A star French singer told a court Wednesday that for a decade he has lived in fear of losing his home following the implosion of Icelandic bank Landsbanki, a debacle he said hastened his wife’s death.
Enrico Macias, 78, is the most high-profile plaintiff in the trial of nine people and a commercial entity on charges of fraud in a Paris court.
He was also one of the first to file a case in 2009 against the Luxembourg branch of the Icelandic bank Landsbanki, which went bust when Iceland’s financial system imploded in 2008.
The bank had lured thousands of savers with promises of high interest rates but also by offering loans that appeared to pay for themselves.
In Macias’s case, he had been trying to secure a five million euro ($5.5 million) loan to renovate his home in Saint-Tropez, but could not find a French bank willing to put up the money.
Landsbanki Luxembourg, however, offered to lend him 35 million euros — nine million in cash, and the remainder placed in investment funds — with his home put up as collateral.
In theory, the yield on the investment funds would cover the interest on the loan, and Macias recalled being “super happy”.
But when the bank collapsed, it tried to recover the money owed immediately, telling clients that their homes and other assets would be seized and sold to repay the debt.

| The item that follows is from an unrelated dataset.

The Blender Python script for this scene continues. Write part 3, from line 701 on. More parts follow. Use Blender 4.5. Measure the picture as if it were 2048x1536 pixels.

Like others, Macias claims he had been tricked, saying his revenues would never have allowed him to take out a loan requiring more than two million euros of interest payments a year.
“I spent 10 years of my life living in fear of losing my sole asset,” Macias told the court Wednesday, during a trial expected to last a month.
Saying his wife was already ill when the disaster struck, Macias said: “I lost my wife because of this bank.”
– ‘I’ve a right to a Bentley’ –
When the trial opened Tuesday, the court heard testimony from a couple of horticulturists who earned 25,000 euros a year, and a cook earning the minimum wage, both of whom got loans from Landsbanki Luxembourg of more than one million euros.
But magistrate judge Olivier Geron voiced scepticism Wednesday, saying the plaintiffs would have been better served by showing some “common sense”.
“This offer of borrowing without it costing you anything, it’s a bit like having Christmas every day,” he said.
A lawyer for one of the defendants, Vincent Failly, a Landsbanki Luxembourg representative in France, countered that a borrower’s revenues were not the only consideration.
In Macias’s case, for example, Failly said the singer could have sold other assets, including a sports car worth 200,000 euros, a suggestion that enraged the singer.
“I’m an international star, I’ve got a right to have a Bentley.”